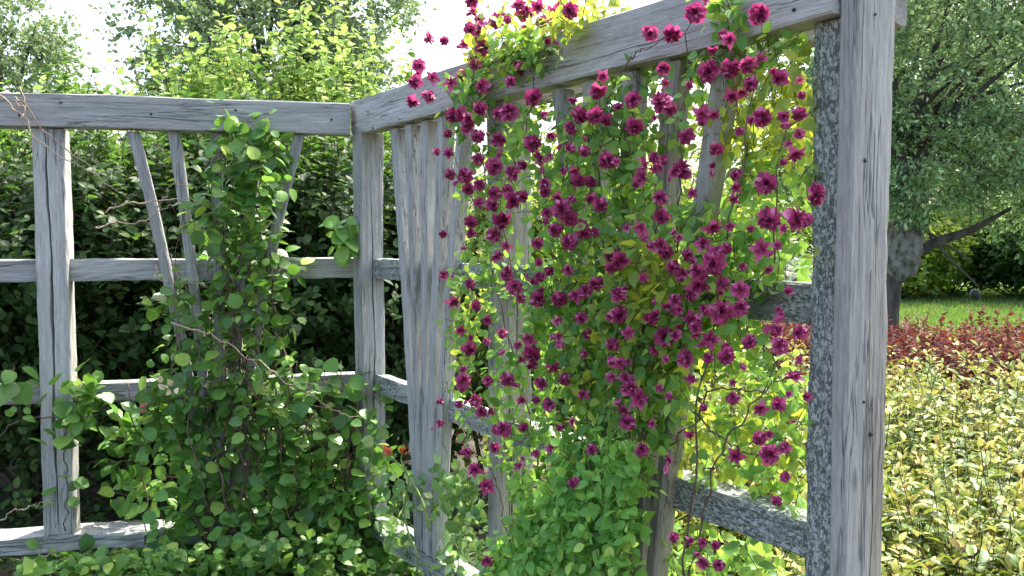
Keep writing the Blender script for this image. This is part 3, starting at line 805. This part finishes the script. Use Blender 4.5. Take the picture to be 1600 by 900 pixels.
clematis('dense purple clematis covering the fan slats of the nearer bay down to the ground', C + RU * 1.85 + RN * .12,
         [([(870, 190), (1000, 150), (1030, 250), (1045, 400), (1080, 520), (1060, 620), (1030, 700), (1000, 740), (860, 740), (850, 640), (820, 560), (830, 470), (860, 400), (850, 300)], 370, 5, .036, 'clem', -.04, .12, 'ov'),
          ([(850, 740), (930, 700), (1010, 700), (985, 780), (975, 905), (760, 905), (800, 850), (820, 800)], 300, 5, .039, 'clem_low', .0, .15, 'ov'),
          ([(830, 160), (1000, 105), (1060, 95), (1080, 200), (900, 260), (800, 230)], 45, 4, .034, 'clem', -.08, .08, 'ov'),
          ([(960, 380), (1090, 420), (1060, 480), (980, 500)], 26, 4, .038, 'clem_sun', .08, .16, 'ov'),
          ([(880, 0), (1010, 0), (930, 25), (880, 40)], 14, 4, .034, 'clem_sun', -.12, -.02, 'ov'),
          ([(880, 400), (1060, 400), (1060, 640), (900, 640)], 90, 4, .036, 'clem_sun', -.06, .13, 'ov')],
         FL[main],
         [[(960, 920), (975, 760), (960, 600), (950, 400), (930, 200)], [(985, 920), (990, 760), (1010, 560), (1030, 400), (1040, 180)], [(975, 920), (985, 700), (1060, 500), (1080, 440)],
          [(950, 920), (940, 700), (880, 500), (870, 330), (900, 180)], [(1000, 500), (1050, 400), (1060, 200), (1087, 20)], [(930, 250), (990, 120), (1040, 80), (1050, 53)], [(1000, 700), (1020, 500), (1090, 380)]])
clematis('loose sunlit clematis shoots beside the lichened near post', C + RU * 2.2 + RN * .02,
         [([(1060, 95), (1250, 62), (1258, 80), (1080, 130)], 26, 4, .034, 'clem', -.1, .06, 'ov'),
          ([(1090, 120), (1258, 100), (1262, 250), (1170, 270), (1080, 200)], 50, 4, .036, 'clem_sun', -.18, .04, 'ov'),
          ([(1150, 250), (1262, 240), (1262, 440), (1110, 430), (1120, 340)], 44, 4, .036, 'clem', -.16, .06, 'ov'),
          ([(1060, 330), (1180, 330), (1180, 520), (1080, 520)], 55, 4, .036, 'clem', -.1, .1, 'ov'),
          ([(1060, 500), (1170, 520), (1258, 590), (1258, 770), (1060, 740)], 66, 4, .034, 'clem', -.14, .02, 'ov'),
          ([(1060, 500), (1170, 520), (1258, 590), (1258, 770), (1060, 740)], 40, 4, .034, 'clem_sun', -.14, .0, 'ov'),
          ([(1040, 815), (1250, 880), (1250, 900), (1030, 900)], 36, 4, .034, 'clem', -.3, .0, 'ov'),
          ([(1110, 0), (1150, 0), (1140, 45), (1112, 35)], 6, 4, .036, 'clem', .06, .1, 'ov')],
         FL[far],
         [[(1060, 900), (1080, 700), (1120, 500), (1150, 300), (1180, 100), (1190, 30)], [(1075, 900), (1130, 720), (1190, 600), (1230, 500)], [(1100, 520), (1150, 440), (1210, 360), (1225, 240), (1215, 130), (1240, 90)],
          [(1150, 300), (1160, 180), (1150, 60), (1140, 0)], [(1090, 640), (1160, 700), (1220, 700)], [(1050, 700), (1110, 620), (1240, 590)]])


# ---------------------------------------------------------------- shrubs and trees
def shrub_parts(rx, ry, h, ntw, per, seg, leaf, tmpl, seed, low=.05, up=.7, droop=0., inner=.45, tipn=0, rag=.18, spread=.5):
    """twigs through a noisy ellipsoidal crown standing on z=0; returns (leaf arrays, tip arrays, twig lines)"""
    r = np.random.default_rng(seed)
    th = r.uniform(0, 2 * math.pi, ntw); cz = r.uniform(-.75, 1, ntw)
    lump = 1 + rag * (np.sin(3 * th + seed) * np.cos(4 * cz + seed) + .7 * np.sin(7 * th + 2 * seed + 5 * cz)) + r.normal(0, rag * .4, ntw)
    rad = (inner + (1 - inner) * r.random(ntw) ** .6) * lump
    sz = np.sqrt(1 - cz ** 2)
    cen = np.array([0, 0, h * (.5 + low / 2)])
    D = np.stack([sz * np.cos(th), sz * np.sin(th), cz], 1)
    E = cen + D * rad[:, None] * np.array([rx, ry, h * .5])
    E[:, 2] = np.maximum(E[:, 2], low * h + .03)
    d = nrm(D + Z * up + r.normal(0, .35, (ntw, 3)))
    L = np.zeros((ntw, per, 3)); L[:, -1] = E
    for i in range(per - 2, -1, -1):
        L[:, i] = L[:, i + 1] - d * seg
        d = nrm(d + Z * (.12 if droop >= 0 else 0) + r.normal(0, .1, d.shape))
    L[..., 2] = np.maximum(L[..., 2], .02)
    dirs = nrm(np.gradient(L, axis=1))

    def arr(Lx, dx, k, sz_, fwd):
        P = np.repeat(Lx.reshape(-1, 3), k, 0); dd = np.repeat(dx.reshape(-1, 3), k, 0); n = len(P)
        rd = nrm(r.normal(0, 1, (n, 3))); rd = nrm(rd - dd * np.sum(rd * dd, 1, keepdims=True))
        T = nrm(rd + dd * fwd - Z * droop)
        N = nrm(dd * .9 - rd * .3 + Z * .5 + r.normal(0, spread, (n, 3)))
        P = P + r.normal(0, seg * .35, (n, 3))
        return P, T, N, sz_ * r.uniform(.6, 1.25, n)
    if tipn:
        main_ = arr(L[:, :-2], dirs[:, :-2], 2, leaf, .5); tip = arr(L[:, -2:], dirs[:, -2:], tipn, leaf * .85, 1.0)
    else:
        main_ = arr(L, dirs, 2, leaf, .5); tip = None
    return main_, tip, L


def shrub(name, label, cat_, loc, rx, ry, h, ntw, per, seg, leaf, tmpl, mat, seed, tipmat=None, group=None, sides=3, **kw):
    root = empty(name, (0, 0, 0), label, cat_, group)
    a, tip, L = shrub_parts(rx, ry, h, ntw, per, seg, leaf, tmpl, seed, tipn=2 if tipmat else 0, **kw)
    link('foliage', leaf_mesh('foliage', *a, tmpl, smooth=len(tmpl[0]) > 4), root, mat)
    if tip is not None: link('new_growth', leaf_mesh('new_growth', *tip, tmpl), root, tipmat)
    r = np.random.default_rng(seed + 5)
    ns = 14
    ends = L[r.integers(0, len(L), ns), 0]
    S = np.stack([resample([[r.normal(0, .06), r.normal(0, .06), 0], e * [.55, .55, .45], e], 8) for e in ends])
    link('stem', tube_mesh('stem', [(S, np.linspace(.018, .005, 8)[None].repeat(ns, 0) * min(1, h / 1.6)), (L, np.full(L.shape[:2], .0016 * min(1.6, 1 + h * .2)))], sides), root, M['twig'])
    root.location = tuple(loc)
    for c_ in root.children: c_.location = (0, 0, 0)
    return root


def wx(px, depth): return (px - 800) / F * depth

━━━

Without the images, write out each line of the data verbatim.

Keep writing the Blender script for this image. This is part 3, starting at line 805. This part finishes the script. Use Blender 4.5. Take the picture to be 1600 by 900 pixels.
clematis('dense purple clematis covering the fan slats of the nearer bay down to the ground', C + RU * 1.85 + RN * .12,
         [([(870, 190), (1000, 150), (1030, 250), (1045, 400), (1080, 520), (1060, 620), (1030, 700), (1000, 740), (860, 740), (850, 640), (820, 560), (830, 470), (860, 400), (850, 300)], 370, 5, .036, 'clem', -.04, .12, 'ov'),
          ([(850, 740), (930, 700), (1010, 700), (985, 780), (975, 905), (760, 905), (800, 850), (820, 800)], 300, 5, .039, 'clem_low', .0, .15, 'ov'),
          ([(830, 160), (1000, 105), (1060, 95), (1080, 200), (900, 260), (800, 230)], 45, 4, .034, 'clem', -.08, .08, 'ov'),
          ([(960, 380), (1090, 420), (1060, 480), (980, 500)], 26, 4, .038, 'clem_sun', .08, .16, 'ov'),
          ([(880, 0), (1010, 0), (930, 25), (880, 40)], 14, 4, .034, 'clem_sun', -.12, -.02, 'ov'),
          ([(880, 400), (1060, 400), (1060, 640), (900, 640)], 90, 4, .036, 'clem_sun', -.06, .13, 'ov')],
         FL[main],
         [[(960, 920), (975, 760), (960, 600), (950, 400), (930, 200)], [(985, 920), (990, 760), (1010, 560), (1030, 400), (1040, 180)], [(975, 920), (985, 700), (1060, 500), (1080, 440)],
          [(950, 920), (940, 700), (880, 500), (870, 330), (900, 180)], [(1000, 500), (1050, 400), (1060, 200), (1087, 20)], [(930, 250), (990, 120), (1040, 80), (1050, 53)], [(1000, 700), (1020, 500), (1090, 380)]])
clematis('loose sunlit clematis shoots beside the lichened near post', C + RU * 2.2 + RN * .02,
         [([(1060, 95), (1250, 62), (1258, 80), (1080, 130)], 26, 4, .034, 'clem', -.1, .06, 'ov'),
          ([(1090, 120), (1258, 100), (1262, 250), (1170, 270), (1080, 200)], 50, 4, .036, 'clem_sun', -.18, .04, 'ov'),
          ([(1150, 250), (1262, 240), (1262, 440), (1110, 430), (1120, 340)], 44, 4, .036, 'clem', -.16, .06, 'ov'),
          ([(1060, 330), (1180, 330), (1180, 520), (1080, 520)], 55, 4, .036, 'clem', -.1, .1, 'ov'),
          ([(1060, 500), (1170, 520), (1258, 590), (1258, 770), (1060, 740)], 66, 4, .034, 'clem', -.14, .02, 'ov'),
          ([(1060, 500), (1170, 520), (1258, 590), (1258, 770), (1060, 740)], 40, 4, .034, 'clem_sun', -.14, .0, 'ov'),
          ([(1040, 815), (1250, 880), (1250, 900), (1030, 900)], 36, 4, .034, 'clem', -.3, .0, 'ov'),
          ([(1110, 0), (1150, 0), (1140, 45), (1112, 35)], 6, 4, .036, 'clem', .06, .1, 'ov')],
         FL[far],
         [[(1060, 900), (1080, 700), (1120, 500), (1150, 300), (1180, 100), (1190, 30)], [(1075, 900), (1130, 720), (1190, 600), (1230, 500)], [(1100, 520), (1150, 440), (1210, 360), (1225, 240), (1215, 130), (1240, 90)],
          [(1150, 300), (1160, 180), (1150, 60), (1140, 0)], [(1090, 640), (1160, 700), (1220, 700)], [(1050, 700), (1110, 620), (1240, 590)]])


# ---------------------------------------------------------------- shrubs and trees
def shrub_parts(rx, ry, h, ntw, per, seg, leaf, tmpl, seed, low=.05, up=.7, droop=0., inner=.45, tipn=0, rag=.18, spread=.5):
    """twigs through a noisy ellipsoidal crown standing on z=0; returns (leaf arrays, tip arrays, twig lines)"""
    r = np.random.default_rng(seed)
    th = r.uniform(0, 2 * math.pi, ntw); cz = r.uniform(-.75, 1, ntw)
    lump = 1 + rag * (np.sin(3 * th + seed) * np.cos(4 * cz + seed) + .7 * np.sin(7 * th + 2 * seed + 5 * cz)) + r.normal(0, rag * .4, ntw)
    rad = (inner + (1 - inner) * r.random(ntw) ** .6) * lump
    sz = np.sqrt(1 - cz ** 2)
    cen = np.array([0, 0, h * (.5 + low / 2)])
    D = np.stack([sz * np.cos(th), sz * np.sin(th), cz], 1)
    E = cen + D * rad[:, None] * np.array([rx, ry, h * .5])
    E[:, 2] = np.maximum(E[:, 2], low * h + .03)
    d = nrm(D + Z * up + r.normal(0, .35, (ntw, 3)))
    L = np.zeros((ntw, per, 3)); L[:, -1] = E
    for i in range(per - 2, -1, -1):
        L[:, i] = L[:, i + 1] - d * seg
        d = nrm(d + Z * (.12 if droop >= 0 else 0) + r.normal(0, .1, d.shape))
    L[..., 2] = np.maximum(L[..., 2], .02)
    dirs = nrm(np.gradient(L, axis=1))

    def arr(Lx, dx, k, sz_, fwd):
        P = np.repeat(Lx.reshape(-1, 3), k, 0); dd = np.repeat(dx.reshape(-1, 3), k, 0); n = len(P)
        rd = nrm(r.normal(0, 1, (n, 3))); rd = nrm(rd - dd * np.sum(rd * dd, 1, keepdims=True))
        T = nrm(rd + dd * fwd - Z * droop)
        N = nrm(dd * .9 - rd * .3 + Z * .5 + r.normal(0, spread, (n, 3)))
        P = P + r.normal(0, seg * .35, (n, 3))
        return P, T, N, sz_ * r.uniform(.6, 1.25, n)
    if tipn:
        main_ = arr(L[:, :-2], dirs[:, :-2], 2, leaf, .5); tip = arr(L[:, -2:], dirs[:, -2:], tipn, leaf * .85, 1.0)
    else:
        main_ = arr(L, dirs, 2, leaf, .5); tip = None
    return main_, tip, L


def shrub(name, label, cat_, loc, rx, ry, h, ntw, per, seg, leaf, tmpl, mat, seed, tipmat=None, group=None, sides=3, **kw):
    root = empty(name, (0, 0, 0), label, cat_, group)
    a, tip, L = shrub_parts(rx, ry, h, ntw, per, seg, leaf, tmpl, seed, tipn=2 if tipmat else 0, **kw)
    link('foliage', leaf_mesh('foliage', *a, tmpl, smooth=len(tmpl[0]) > 4), root, mat)
    if tip is not None: link('new_growth', leaf_mesh('new_growth', *tip, tmpl), root, tipmat)
    r = np.random.default_rng(seed + 5)
    ns = 14
    ends = L[r.integers(0, len(L), ns), 0]
    S = np.stack([resample([[r.normal(0, .06), r.normal(0, .06), 0], e * [.55, .55, .45], e], 8) for e in ends])
    link('stem', tube_mesh('stem', [(S, np.linspace(.018, .005, 8)[None].repeat(ns, 0) * min(1, h / 1.6)), (L, np.full(L.shape[:2], .0016 * min(1.6, 1 + h * .2)))], sides), root, M['twig'])
    root.location = tuple(loc)
    for c_ in root.children: c_.location = (0, 0, 0)
    return root


def wx(px, depth): return (px - 800) / F * depth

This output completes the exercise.